Implicate Order [that] exists as an ultimate physical substrate that underlies our present perception of reality. Although the parts appear to be distinct from the whole, in fact, because they “enfold” or include the whole, they are identical with the whole. If we could invoke the precedent of quantum mechanical indefinability, we could leap to the idea of a united entity encompassing all space and time in which each part contains the whole and is identical to it. (p. 34)

Schmidt (1995) defines self as a “process of becoming which requires otherness to come to itself. In going out of itself, it finds what is other to it. In being found, it finds itself, thereby gaining its constituent nature” (p.192). Malon, Paulus, and Hurley (1994) noted that “a self evolves in social interaction, and each person, through the ability to symbolize experience, carries internal representations of their real social world” (p. 52). Miller (1990) states “Self feeling is simply the certainty that the feelings and wishes one experiences are a part of one’s self...This natural contact with one’s own emotions and wishes is what gives one a sense of strength and esteem” (p. 33).

The development of the self is an interactive process (Oatley & Johnson-Laird, 1991). The developing individual’s sense of well-being and identity as exquisitely related to the shaping and growth of his still-plastic neural system. One absorbs the modeled lessons of one’s care figures without discrimination because of the unique plasticized brain learning of infancy and early childhood called neoteny (Hebb, 1949; Rosenzweig & Bennett 1996) that allows for the incredible neural development that, at times in the new brain, synapses form “at the incredible rate of three billion a second…[such that] at eight months, a baby’s brain has about 1000 trillion connections” (Kotulak, 1996/1997, p. xiv). Because, at that point, one has yet nothing to alter one’s utter vulnerability, one may be imprinted with the essential emotional tone of these lessons like black ink on the white paper of one’s consciousness. One has, without any conscious thought or volition, been introduced to expectations – certain ways of thinking, acting, being, as preferences. There may be an actual physical substrate to this. Springer (1994) speaks of this as the “well-marked neural pathways (built up myelin sheaths) of the brain” (p. 14).

Between 18-36 months, one begins to differentiate between self and other; begins to first recognize that all is not the self; that there is a world, totally unknown, beyond the reach of one’s senses. The caregivers’ responses to the nascent effort of the developing individual are extremely critical to the development of a firm and solid self-image in the child (Laing, 1969), programmed to some great extent by the responses of the caregiver to the infant.
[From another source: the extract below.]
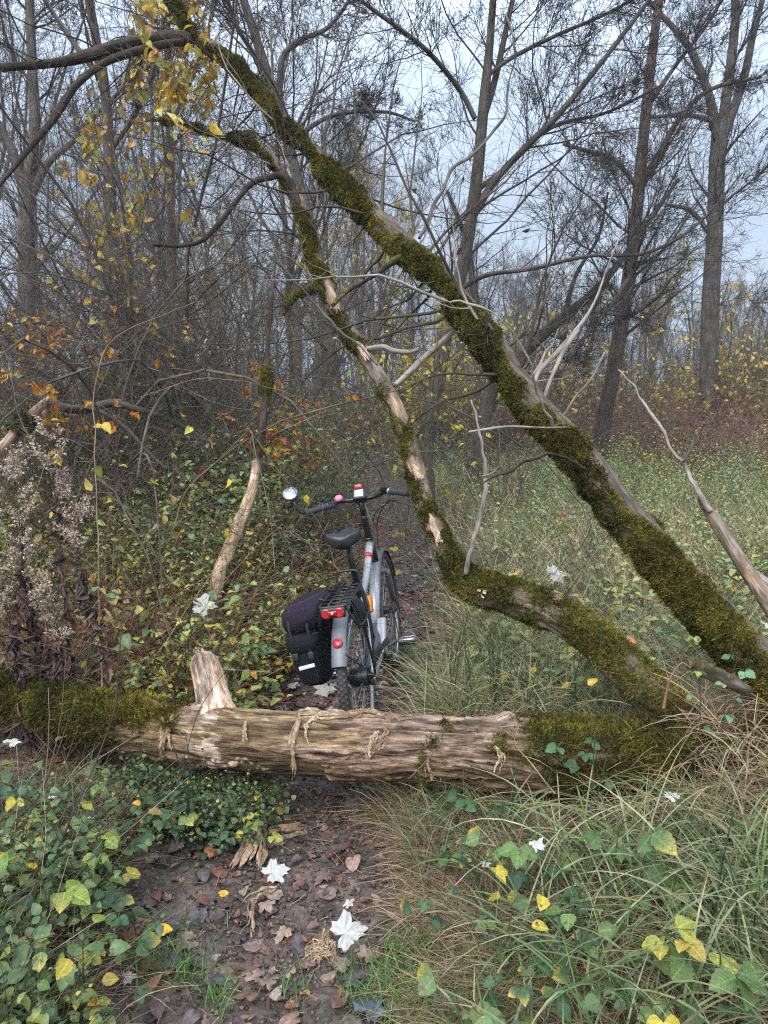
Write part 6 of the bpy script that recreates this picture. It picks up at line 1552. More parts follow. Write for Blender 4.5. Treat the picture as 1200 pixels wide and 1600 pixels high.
# drive train on the right
def f_crank(s):
    def f(g):
        a = math.radians(4 if s < 0 else 184)
        e = BB + np.array([0.170 * math.cos(a), s * 0.088, 0.170 * math.sin(a)])
        pipe(g, [BB + [0, s * 0.055, 0], BB + [0, s * 0.078, 0]], 0.014, smooth=False); pipe(g, [BB + [0, s * 0.078, 0], (BB + e) / 2 + [0, s * 0.0, 0], e], [0.014, 0.010, 0.011], n=8)
    return f
for s in (-1, 1):
    part('crank', M_gunm, bike, f_crank(s))
    a = math.radians(4 if s < 0 else 184); e = BB + np.array([0.170 * math.cos(a), s * 0.100, 0.170 * math.sin(a)])
    def f_ped(g, e=e, s=s):
        pipe(g, [e, e + [0, s * 0.10, 0]], 0.006, smooth=False)
        for X in (-0.042, 0.042): rbox(g, (0.008, 0.085, 0.018), e + np.array([X, s * 0.055, 0]), bev=0.002)
        for q in (0.016, 0.094): rbox(g, (0.085, 0.008, 0.020), e + np.array([0, s * q, 0]), bev=0.002)
        rbox(g, (0.024, 0.080, 0.020), e + np.array([0, s * 0.055, 0]), bev=0.006)
    pd = part('pedal', M_alu, bike, f_ped)
    def f_grit(g, e=e, s=s):
        for X in (-0.048, 0.048): rbox(g, (0.010, 0.090, 0.022), e + np.array([X, s * 0.055, 0]), bev=0.003)
    part('pedal_edge', M_plastic, pd, f_grit)
def f_chain(g):
    for (cx, cy, cz, r, n) in ((BB[0], -0.066, BB[2], 0.075, 40), (0, -0.058, WR, 0.040, 18)):
        lathe(g, [(r * 0.55, -0.001), (r, -0.0015), (r, 0.0015), (r * 0.55, 0.001)], (cx, cy, cz), n=n * 2)
    for z1, z2 in ((0.074, 0.040), (-0.074, -0.040)): pipe(g, [(BB[0], -0.066, BB[2] + z1), (0, -0.058, WR + z2)], 0.005, smooth=False, sides=6)
part('chain', M_blackm, bike, f_chain)
part('chain_guard', M_plastic, bike, lambda g: rbox(g, (0.40, 0.006, 0.035), ((BB[0]) / 2 + 0.03, -0.078, (BB[2] + WR) / 2 + 0.075), (0, 0.13, 0), bev=0.003))
# rear derailleur arm and the stand
part('derailleur', M_alu, bike, lambda g: (pipe(g, [(0.0, -0.070, WR - 0.005), (0.02, -0.074, WR - 0.05), (0.055, -0.074, WR - 0.105), (0.13, -0.074, WR - 0.13)], 0.006, n=12), lathe(g, [(0, -0.004), (0.018, -0.004), (0.018, 0.004), (0, 0.004)], (0.055, -0.066, WR - 0.11), n=18)))
part('kickstand', M_blackm, bike, lambda g: (pipe(g, [(0.03, 0.070, WR - 0.02), (0.00, 0.11, 0.20), (-0.03, 0.165, 0.052)], [0.010, 0.009, 0.008], n=8), pipe(g, [(-0.03, 0.165, 0.054), (-0.033, 0.170, 0.034)], 0.011, smooth=False)))
part('bottle', M_orange, bike, lambda g: (rbox(g, (0.055, 0.030, 0.085), (0.395, -0.030, 0.585), (0, 0.35, 0), bev=0.012, seg=3)))
part('pump_bracket', M_blackm, bike, lambda g: pipe(g, [(0.42, -0.012, 0.40), (0.375, -0.014, 0.60)], 0.014, smooth=False))
part('side_skirt', M_plastic, bike, lambda g: [ring_sec(g, WR - 0.05, [(0.055, s * 0.040), (0.057, s * 0.038), (-0.06, s * 0.050), (-0.062, s * 0.052)], (0, 0, WR), 24, math.radians(48), math.radians(100)) for s in (-1,)])

# pannier hanging on the left of the rack
bag = empty('pannier_bag', bike.location[:], bike.rotation_euler[:])
KZ = lambda z: 0.775 - (0.775 - z) * 0.84
tag(bag, 'bulging black canvas pannier with a pale reflective strip hanging on the bicycle rack', 'bag')
def bagmesh(g, x0, x1, y0, y1, zt, zb, wob=0.012, top=0.0, seed=0, nu=40, nv=30, bulge=0.02, tap=0.86):
    # superellipse prism with a soft bulging skin
    a = np.linspace(0, 2 * math.pi, nu, endpoint=False); v = np.linspace(0, 1, nv)
    A, Vv = np.meshgrid(a, v)
    cx, cy = (x0 + x1) / 2, (y0 + y1) / 2; hx, hy = (x1 - x0) / 2, (y1 - y0) / 2
    sq = lambda q: np.sign(q) * np.abs(q) ** 0.45
    cap_ = np.minimum(1, np.minimum(np.clip(Vv / 0.07, 0, 1), np.clip((1 - Vv) / 0.06, 0, 1))) ; cap_ = np.sqrt(np.clip(1 - (1 - cap_) ** 2, 0, 1)) * 0.16 + 0.84
    cap_[0] = 0.0; cap_[-1] = 0.0
    k = cap_ * (tap + (1 - tap) * np.sin(np.pi * (0.15 + 0.75 * (1 - Vv)))) 
    X = cx + hx * sq(np.cos(A)) * k; Yb = cy + hy * sq(np.sin(A)) * k
    Z = zb + (zt - zb) * Vv + top * (Yb - cy) 
    P = np.stack([X, Yb, Z], -1); nrm = np.stack([np.cos(A), np.sin(A), 0 * A], -1)
    P = P + nrm * ((fbm(P * 9 + seed, 3, seed) - 0.5) * wob * 2 + (1 - np.abs(2 * fbm(P * np.array([14, 14, 7]) + seed, 3, seed + 1) - 1) ** 0.5) * wob * 0.9 + bulge * np.sin(np.pi * Vv) * 0.5)[..., None] * (cap_ > 0.1)[..., None]
    P[..., 1] = np.where(P[..., 1] > 0.09, 0.09 + (P[..., 1] - 0.09) * (1 - 1.15 * np.clip(0.72 - P[..., 2], 0, 1)), P[..., 1])
    m = nu; i = np.arange(nv - 1)[:, None] * m; j = np.arange(m)[None]; q = (j + 1) % m
    g.add(P.reshape(-1, 3), np.stack([i + j, i + q, i + m + q, i + m + j], -1).reshape(-1, 4))
part('bag_body', M_bag, bag, lambda g: bagmesh(g, -0.22, 0.10, 0.095, 0.235, 0.72, KZ(0.335), seed=1, nu=80, nv=60, wob=0.010))
part('lid', M_baglid, bag, lambda g: bagmesh(g, -0.235, 0.11, 0.075, 0.240, 0.762, KZ(0.635), seed=5, nu=80, nv=30, wob=0.012, tap=0.90, top=-0.22))
pk = part('pocket', M_bag, bag, lambda g: bagmesh(g, -0.270, -0.19, 0.105, 0.225, KZ(0.615), KZ(0.375), seed=9, nu=60, nv=40, wob=0.008))
part('pocket_flap', M_bag, pk, lambda g: bagmesh(g, -0.282, -0.20, 0.102, 0.228, KZ(0.635), KZ(0.545), seed=12, nu=50, nv=20, wob=0.008))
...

A key quality of this feedback is the recognition of the infant’s needs, the soothing of and attendance to those needs by the appropriate adults. This is absorbed as non-verbal neural data that may very likely become the model of self-care that the individual adopts later in his or her life. I believe that damage inflicted on the developing individual will result in the later development of disorganization of the personality in a variety of ways, addictions as a pseudo-bonding attempt and aberrant self-soothing measure, and quite possibly severe mental illnesses of every sort. The manner and quality practiced upon one will be absorbed without discrimination, again since the brain of the developing child is extremely plastic and impressionable (Hebb, 1949; Rosensweig & Bennett, 1996). As a result, one is early tuned to a process of response and feedback, a cybernetic feedback loop (Maltz, 1970) with what becomes called other.

The further process of socialization then begins to include some level of focus on the external as a source of fulfillment of/for one’s needs. From the age of approximately 36 months, one increasingly gives importance and focus to the external because one is taught and expected to obey authorities of all stripe; to manipulate, appease or cajole those external to the self for one’s own appeasement and satisfaction. One is, in effect, conditioned by the whole history of one’s caregivers and their acquired life experience, habits, faults, etc.